To do - Reproduce all of the material exactly as shown.

============

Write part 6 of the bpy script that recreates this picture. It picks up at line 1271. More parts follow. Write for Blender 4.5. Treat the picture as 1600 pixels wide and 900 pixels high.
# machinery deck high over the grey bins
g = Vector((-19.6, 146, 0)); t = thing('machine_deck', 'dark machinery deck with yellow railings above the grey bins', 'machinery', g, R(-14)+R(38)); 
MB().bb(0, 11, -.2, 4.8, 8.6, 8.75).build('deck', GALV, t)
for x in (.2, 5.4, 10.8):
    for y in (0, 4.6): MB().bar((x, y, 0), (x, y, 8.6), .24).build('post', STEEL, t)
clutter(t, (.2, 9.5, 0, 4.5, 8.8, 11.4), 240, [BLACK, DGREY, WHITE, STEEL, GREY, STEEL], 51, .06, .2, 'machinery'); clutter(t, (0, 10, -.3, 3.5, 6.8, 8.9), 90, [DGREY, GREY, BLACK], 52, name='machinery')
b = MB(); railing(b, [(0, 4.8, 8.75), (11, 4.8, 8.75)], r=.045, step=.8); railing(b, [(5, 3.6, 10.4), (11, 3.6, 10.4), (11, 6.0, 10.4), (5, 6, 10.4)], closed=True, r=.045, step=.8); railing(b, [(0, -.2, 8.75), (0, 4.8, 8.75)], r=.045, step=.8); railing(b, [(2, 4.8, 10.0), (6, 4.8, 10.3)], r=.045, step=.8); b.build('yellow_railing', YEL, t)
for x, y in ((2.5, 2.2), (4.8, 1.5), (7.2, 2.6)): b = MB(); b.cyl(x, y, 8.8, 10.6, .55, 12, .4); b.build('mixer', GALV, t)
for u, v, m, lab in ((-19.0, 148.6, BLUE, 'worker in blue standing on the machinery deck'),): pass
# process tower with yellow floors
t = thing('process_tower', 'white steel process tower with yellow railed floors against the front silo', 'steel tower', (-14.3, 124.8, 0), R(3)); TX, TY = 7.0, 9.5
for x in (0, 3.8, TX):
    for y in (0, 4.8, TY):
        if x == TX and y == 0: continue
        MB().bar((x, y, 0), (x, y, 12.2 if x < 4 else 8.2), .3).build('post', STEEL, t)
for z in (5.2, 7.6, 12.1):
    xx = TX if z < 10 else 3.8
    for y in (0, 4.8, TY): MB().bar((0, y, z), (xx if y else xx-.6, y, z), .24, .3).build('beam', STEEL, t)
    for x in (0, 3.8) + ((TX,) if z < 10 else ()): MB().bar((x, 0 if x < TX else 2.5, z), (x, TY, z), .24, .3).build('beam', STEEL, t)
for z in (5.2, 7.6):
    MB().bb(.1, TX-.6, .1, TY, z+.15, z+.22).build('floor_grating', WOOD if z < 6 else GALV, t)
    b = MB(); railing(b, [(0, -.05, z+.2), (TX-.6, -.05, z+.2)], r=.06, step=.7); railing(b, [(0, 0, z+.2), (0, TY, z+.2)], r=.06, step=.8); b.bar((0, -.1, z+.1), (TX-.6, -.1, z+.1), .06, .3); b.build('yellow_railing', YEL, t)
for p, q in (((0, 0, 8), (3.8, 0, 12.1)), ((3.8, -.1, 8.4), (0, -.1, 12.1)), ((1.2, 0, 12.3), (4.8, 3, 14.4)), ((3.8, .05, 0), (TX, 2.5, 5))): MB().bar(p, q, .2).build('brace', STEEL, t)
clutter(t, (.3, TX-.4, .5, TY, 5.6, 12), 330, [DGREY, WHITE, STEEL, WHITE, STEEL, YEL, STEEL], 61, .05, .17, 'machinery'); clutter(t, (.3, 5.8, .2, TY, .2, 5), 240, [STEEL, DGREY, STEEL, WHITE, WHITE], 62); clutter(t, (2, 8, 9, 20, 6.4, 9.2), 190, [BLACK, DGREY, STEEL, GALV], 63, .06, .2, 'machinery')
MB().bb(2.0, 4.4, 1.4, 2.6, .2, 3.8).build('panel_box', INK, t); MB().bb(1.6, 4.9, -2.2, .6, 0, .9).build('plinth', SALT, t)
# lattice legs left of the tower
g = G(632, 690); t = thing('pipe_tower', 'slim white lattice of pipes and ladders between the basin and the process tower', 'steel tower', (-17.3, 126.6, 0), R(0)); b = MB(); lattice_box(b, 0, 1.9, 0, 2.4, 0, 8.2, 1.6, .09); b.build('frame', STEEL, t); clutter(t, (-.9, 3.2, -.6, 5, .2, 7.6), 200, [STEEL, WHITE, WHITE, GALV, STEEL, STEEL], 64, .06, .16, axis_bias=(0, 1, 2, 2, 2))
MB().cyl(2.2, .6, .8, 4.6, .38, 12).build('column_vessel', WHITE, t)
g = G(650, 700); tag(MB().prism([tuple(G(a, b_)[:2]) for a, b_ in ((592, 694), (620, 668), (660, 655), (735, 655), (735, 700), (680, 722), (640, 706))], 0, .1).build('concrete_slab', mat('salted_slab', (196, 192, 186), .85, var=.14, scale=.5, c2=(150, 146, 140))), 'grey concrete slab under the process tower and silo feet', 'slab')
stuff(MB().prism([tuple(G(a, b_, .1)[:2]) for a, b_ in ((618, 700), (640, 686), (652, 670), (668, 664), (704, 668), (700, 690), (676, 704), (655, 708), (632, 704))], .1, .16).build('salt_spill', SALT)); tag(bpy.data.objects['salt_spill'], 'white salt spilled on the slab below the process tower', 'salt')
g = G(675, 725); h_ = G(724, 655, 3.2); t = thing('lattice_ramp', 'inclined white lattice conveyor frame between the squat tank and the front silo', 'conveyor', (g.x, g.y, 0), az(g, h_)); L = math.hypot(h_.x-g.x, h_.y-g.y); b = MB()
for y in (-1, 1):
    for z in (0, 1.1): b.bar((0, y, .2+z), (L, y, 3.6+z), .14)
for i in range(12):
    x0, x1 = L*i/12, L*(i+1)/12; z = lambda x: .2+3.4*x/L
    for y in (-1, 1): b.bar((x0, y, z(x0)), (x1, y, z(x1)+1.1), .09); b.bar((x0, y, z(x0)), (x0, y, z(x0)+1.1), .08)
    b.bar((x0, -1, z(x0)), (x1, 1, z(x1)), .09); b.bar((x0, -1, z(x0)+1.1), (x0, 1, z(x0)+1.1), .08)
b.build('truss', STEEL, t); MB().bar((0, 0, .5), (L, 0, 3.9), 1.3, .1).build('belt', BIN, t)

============

Full output -
Write part 6 of the bpy script that recreates this picture. It picks up at line 1271. More parts follow. Write for Blender 4.5. Treat the picture as 1600 pixels wide and 900 pixels high.
# machinery deck high over the grey bins
g = Vector((-19.6, 146, 0)); t = thing('machine_deck', 'dark machinery deck with yellow railings above the grey bins', 'machinery', g, R(-14)+R(38)); 
MB().bb(0, 11, -.2, 4.8, 8.6, 8.75).build('deck', GALV, t)
for x in (.2, 5.4, 10.8):
    for y in (0, 4.6): MB().bar((x, y, 0), (x, y, 8.6), .24).build('post', STEEL, t)
clutter(t, (.2, 9.5, 0, 4.5, 8.8, 11.4), 240, [BLACK, DGREY, WHITE, STEEL, GREY, STEEL], 51, .06, .2, 'machinery'); clutter(t, (0, 10, -.3, 3.5, 6.8, 8.9), 90, [DGREY, GREY, BLACK], 52, name='machinery')
b = MB(); railing(b, [(0, 4.8, 8.75), (11, 4.8, 8.75)], r=.045, step=.8); railing(b, [(5, 3.6, 10.4), (11, 3.6, 10.4), (11, 6.0, 10.4), (5, 6, 10.4)], closed=True, r=.045, step=.8); railing(b, [(0, -.2, 8.75), (0, 4.8, 8.75)], r=.045, step=.8); railing(b, [(2, 4.8, 10.0), (6, 4.8, 10.3)], r=.045, step=.8); b.build('yellow_railing', YEL, t)
for x, y in ((2.5, 2.2), (4.8, 1.5), (7.2, 2.6)): b = MB(); b.cyl(x, y, 8.8, 10.6, .55, 12, .4); b.build('mixer', GALV, t)
for u, v, m, lab in ((-19.0, 148.6, BLUE, 'worker in blue standing on the machinery deck'),): pass
# process tower with yellow floors
t = thing('process_tower', 'white steel process tower with yellow railed floors against the front silo', 'steel tower', (-14.3, 124.8, 0), R(3)); TX, TY = 7.0, 9.5
for x in (0, 3.8, TX):
    for y in (0, 4.8, TY):
        if x == TX and y == 0: continue
        MB().bar((x, y, 0), (x, y, 12.2 if x < 4 else 8.2), .3).build('post', STEEL, t)
for z in (5.2, 7.6, 12.1):
    xx = TX if z < 10 else 3.8
    for y in (0, 4.8, TY): MB().bar((0, y, z), (xx if y else xx-.6, y, z), .24, .3).build('beam', STEEL, t)
    for x in (0, 3.8) + ((TX,) if z < 10 else ()): MB().bar((x, 0 if x < TX else 2.5, z), (x, TY, z), .24, .3).build('beam', STEEL, t)
for z in (5.2, 7.6):
    MB().bb(.1, TX-.6, .1, TY, z+.15, z+.22).build('floor_grating', WOOD if z < 6 else GALV, t)
    b = MB(); railing(b, [(0, -.05, z+.2), (TX-.6, -.05, z+.2)], r=.06, step=.7); railing(b, [(0, 0, z+.2), (0, TY, z+.2)], r=.06, step=.8); b.bar((0, -.1, z+.1), (TX-.6, -.1, z+.1), .06, .3); b.build('yellow_railing', YEL, t)
for p, q in (((0, 0, 8), (3.8, 0, 12.1)), ((3.8, -.1, 8.4), (0, -.1, 12.1)), ((1.2, 0, 12.3), (4.8, 3, 14.4)), ((3.8, .05, 0), (TX, 2.5, 5))): MB().bar(p, q, .2).build('brace', STEEL, t)
clutter(t, (.3, TX-.4, .5, TY, 5.6, 12), 330, [DGREY, WHITE, STEEL, WHITE, STEEL, YEL, STEEL], 61, .05, .17, 'machinery'); clutter(t, (.3, 5.8, .2, TY, .2, 5), 240, [STEEL, DGREY, STEEL, WHITE, WHITE], 62); clutter(t, (2, 8, 9, 20, 6.4, 9.2), 190, [BLACK, DGREY, STEEL, GALV], 63, .06, .2, 'machinery')
MB().bb(2.0, 4.4, 1.4, 2.6, .2, 3.8).build('panel_box', INK, t); MB().bb(1.6, 4.9, -2.2, .6, 0, .9).build('plinth', SALT, t)
# lattice legs left of the tower
g = G(632, 690); t = thing('pipe_tower', 'slim white lattice of pipes and ladders between the basin and the process tower', 'steel tower', (-17.3, 126.6, 0), R(0)); b = MB(); lattice_box(b, 0, 1.9, 0, 2.4, 0, 8.2, 1.6, .09); b.build('frame', STEEL, t); clutter(t, (-.9, 3.2, -.6, 5, .2, 7.6), 200, [STEEL, WHITE, WHITE, GALV, STEEL, STEEL], 64, .06, .16, axis_bias=(0, 1, 2, 2, 2))
MB().cyl(2.2, .6, .8, 4.6, .38, 12).build('column_vessel', WHITE, t)
g = G(650, 700); tag(MB().prism([tuple(G(a, b_)[:2]) for a, b_ in ((592, 694), (620, 668), (660, 655), (735, 655), (735, 700), (680, 722), (640, 706))], 0, .1).build('concrete_slab', mat('salted_slab', (196, 192, 186), .85, var=.14, scale=.5, c2=(150, 146, 140))), 'grey concrete slab under the process tower and silo feet', 'slab')
stuff(MB().prism([tuple(G(a, b_, .1)[:2]) for a, b_ in ((618, 700), (640, 686), (652, 670), (668, 664), (704, 668), (700, 690), (676, 704), (655, 708), (632, 704))], .1, .16).build('salt_spill', SALT)); tag(bpy.data.objects['salt_spill'], 'white salt spilled on the slab below the process tower', 'salt')
g = G(675, 725); h_ = G(724, 655, 3.2); t = thing('lattice_ramp', 'inclined white lattice conveyor frame between the squat tank and the front silo', 'conveyor', (g.x, g.y, 0), az(g, h_)); L = math.hypot(h_.x-g.x, h_.y-g.y); b = MB()
for y in (-1, 1):
    for z in (0, 1.1): b.bar((0, y, .2+z), (L, y, 3.6+z), .14)
for i in range(12):
    x0, x1 = L*i/12, L*(i+1)/12; z = lambda x: .2+3.4*x/L
    for y in (-1, 1): b.bar((x0, y, z(x0)), (x1, y, z(x1)+1.1), .09); b.bar((x0, y, z(x0)), (x0, y, z(x0)+1.1), .08)
    b.bar((x0, -1, z(x0)), (x1, 1, z(x1)), .09); b.bar((x0, -1, z(x0)+1.1), (x0, 1, z(x0)+1.1), .08)
b.build('truss', STEEL, t); MB().bar((0, 0, .5), (L, 0, 3.9), 1.3, .1).build('belt', BIN, t)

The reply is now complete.